A competência criminal da Justiça Federal vem disciplinada no art. 109 da CF/88, cujo inciso IV – já transcrito acima – faz menção a infrações penais praticadas em detrimento de bens, serviços ou interesse da União ou de suas entidades autárquicas ou empresas públicas.
No caso do ataque ao candidato, a lesão a bens e serviços da União está de plano e inegavelmente descartada. E, a nosso ver, também não há interesse da União a ser tutelado.
Para que se justifique a competência da Justiça Federal, a causa deve ter utilidade para a União, deve ser relativa a fatos que de alguma forma repercutam no efetivo exercício de suas competências constitucionais, tanto no plano interno quanto no internacional. É, por exemplo, interesse da União a malversação de verbas federais (que não são bens da União) nos estados e municípios:
“O fato de a verba repassada ser proveniente de recursos federais fiscalizáveis pelo TCU basta para afirmar a existência de interesse da União e a consequente competência da Justiça Federal para apreciar os autos. Precedentes da Suprema Corte.” (STJ – RHC 38.539/DF, j. 16/08/2018)
No caso do ataque contra a vida de candidatos à presidência, o fato de que o Tribunal Superior Eleitoral é responsável pelas eleições presidenciais e de que o Ministério da Justiça se incumbe da segurança dos candidatos não atrai interesse da União, pois a conduta criminosa não tem relação com suas competências constitucionais. Pode-se admitir, no máximo, a existência de um interesse reflexo, que potencialmente existe em incontáveis fatos hodiernamente julgados pela Justiça Estadual.
A vingar a tese contrária, um número imenso de crimes passaria a ser de competência federal simplesmente porque se identifica um interesse remoto da União.

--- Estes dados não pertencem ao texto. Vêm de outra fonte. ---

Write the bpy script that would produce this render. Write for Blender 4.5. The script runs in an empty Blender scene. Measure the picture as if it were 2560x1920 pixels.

Seria o caso, por exemplo, dos crimes cometidos no Rio de Janeiro enquanto vigora a intervenção federal na segurança pública daquela unidade da federação. De fato, se, como determina art. 2º do Decreto 9.288/18, a intervenção está a cargo de um general do Exército, que por sua vez subordina-se ao presidente da República, poder-se-ia cogitar de interesse da União em todos os delitos que as forças de segurança não pudessem evitar. Seria algo deveras inusitado e contrário à natureza da competência federal.
Ainda nessa linha, lembramos da existência da Lei 10.446/02, que dispõe sobre infrações penais de repercussão interestadual ou internacional que exigem repressão uniforme e que podem ser investigadas pela Polícia Federal. A lei estabelece que o Departamento de Polícia Federal pode investigar, dentre outros crimes, furtos e roubos cometidos contra instituições financeiras quando houver indícios da atuação de associação criminosa em mais de um estado da federação. Se, por exemplo, uma organização criminosa atua cometendo tais crimes em diversos estados do sul e do sudeste, a investigação pode ser mais eficiente se levada a cabo no âmbito federal. Isso, no entanto, não faz com que esses crimes patrimoniais sejam julgados pela Justiça Federal, pois, no caso, o interesse da União no desempenho dos trabalhos da Polícia Federal é reflexo, não relacionado com o exercício de suas competências constitucionais.
Por isso, pensamos que, no caso do ataque contra Bolsonaro, eventual acusação por crime de homicídio deve ser processada perante o Tribunal do Júri estadual, juízo natural diante da ausência de interesse direto da União que justifique a atuação da Justiça Federal.